Gian e Sufaj si mettono d'accordo per una prima spedizione di "prova" di 50 chilogrammi di cocaina solo per "testare l'affidabilità e le effettive capacità "lavorative" di "Gian" - scrive il gip - riconoscendogli il richiesto compenso di 200 mila euro". Per non essere scoperti Sufaj gli fornisce anche un criptotelefono, a prova di intercettazioni, costruiti in Israele.
Viene poi organizzata la spedizione da 100 chili che però non arriva mai a Genova. A quel punto viene sequestrato da alcuni membri dell'associazione l'italiano che aveva fatto da tramite tra Gian e Sufaj.

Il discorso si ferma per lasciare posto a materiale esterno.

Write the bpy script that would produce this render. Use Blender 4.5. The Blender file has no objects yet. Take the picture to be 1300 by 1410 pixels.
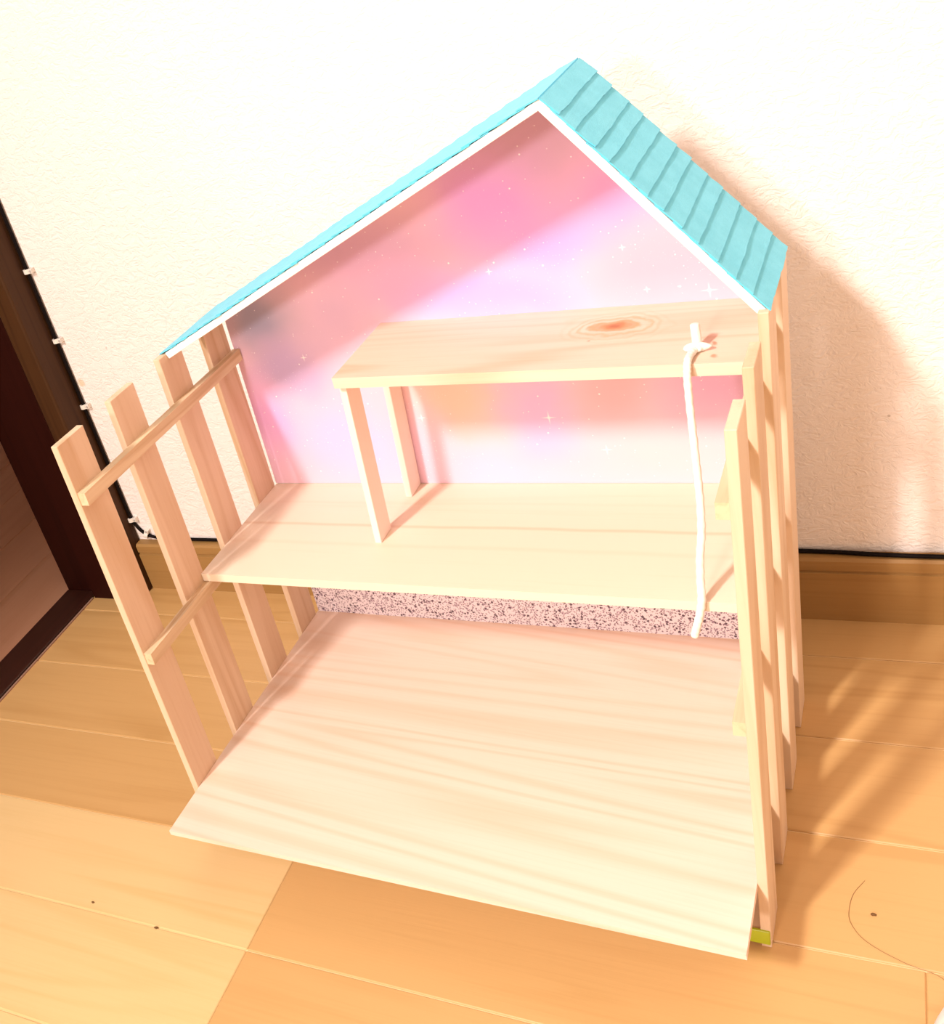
import bpy, bmesh, math, random
from mathutils import Matrix, Vector
random.seed(7)
S = bpy.context.scene
COL = S.collection

# ------------------------------------------------------------------ camera
F_PX, CX, CY = 1479.72, 390.66, 555.38          # focal length and principal point for a 1300 x 1410 frame
CAM = Vector((0.5680, -0.4993, 0.6892))
ROT = ((0.8422988802704333, 0.4521784293286335, -0.29337222831253823),
       (-0.040112382145105714, -0.4901850228266984, -0.8706949179793311),
       (-0.5375161328684182, 0.7451532134039812, -0.39474434189726104))
cd = bpy.data.cameras.new('camera')
cam = bpy.data.objects.new('camera', cd)
COL.objects.link(cam)
cd.sensor_fit = 'VERTICAL'
cd.sensor_height = 36.0
cd.lens = F_PX / 1410 * 36.0
cd.shift_x = (650 - CX) / 1410
cd.shift_y = (CY - 705) / 1410
cd.clip_start = 0.02
r0, r1, r2 = Vector(ROT[0]), -Vector(ROT[1]), -Vector(ROT[2])
M = Matrix((r0, r1, r2)).transposed().to_4x4()
M.translation = CAM
cam.matrix_world = M
S.camera = cam

# ------------------------------------------------------------------ world, lamps, exposure
w = bpy.data.worlds.new('room_light')
S.world = w
w.use_nodes = True
bg = w.node_tree.nodes['Background']
bg.inputs[0].default_value = (1.0, 0.74, 0.53, 1)
bg.inputs[1].default_value = 0.72


def lamp(name, loc, target, size, watts, color):
    l = bpy.data.lights.new(name, 'AREA')
    l.shape = 'DISK'
    l.size = size
    l.energy = watts
    l.color = color
    o = bpy.data.objects.new(name, l)
    COL.objects.link(o)
    o.location = loc
    o.rotation_euler = (Vector(target) - Vector(loc)).to_track_quat('-Z', 'Y').to_euler()
    return o


lamp('ceiling_lamp', (-0.37, -1.78, 2.28), (0.22, 0.1, 0.2), 0.36, 94, (1.0, 0.935, 0.88))
lamp('second_lamp', (0.10, -2.70, 1.25), (0.22, 0.1, 0.25), 0.30, 22, (1.0, 0.92, 0.85))
vs = S.view_settings
vs.view_transform = 'Standard'
vs.look = 'None'
vs.gamma = 1.0
vs.use_curve_mapping = False
vs.exposure = 0.50

# ------------------------------------------------------------------ fitted sizes (metres)
W = 0.45
T, WS = 0.0064, 0.0322
SY = (0.0, 0.0677, 0.1379, 0.2040)
H = 0.3974
AL, AR, DYL, DZL = 0.0293, 0.0642, -0.0056, 0.0031
YP = 0.2344                       # front face of the back panel
PHI = 0.0243                      # the room is turned this much against the toy house
YW, YBB, HBB = 0.342, 0.329, 0.066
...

L'uomo viene caricato in auto, minacciato con una pistola e la macchina viene intercettata dalla polizia. "Questi due mi hanno costretto a salire in macchina con loro e mi hanno sequestrato. Volevano uccidermi", dirà agli agenti mentre spiega di avere conoscenze nel mondo della criminalità e di avere ricevuto un anno prima una telefonata da uno sconosciuto che gli chiedeva un contatto con qualcuno in porto per fare uscire un carico di 100 chili di droga proveniente dal Sudamerica.
L'uomo gli aveva girato il contatto di una persona e non aveva saputo più niente.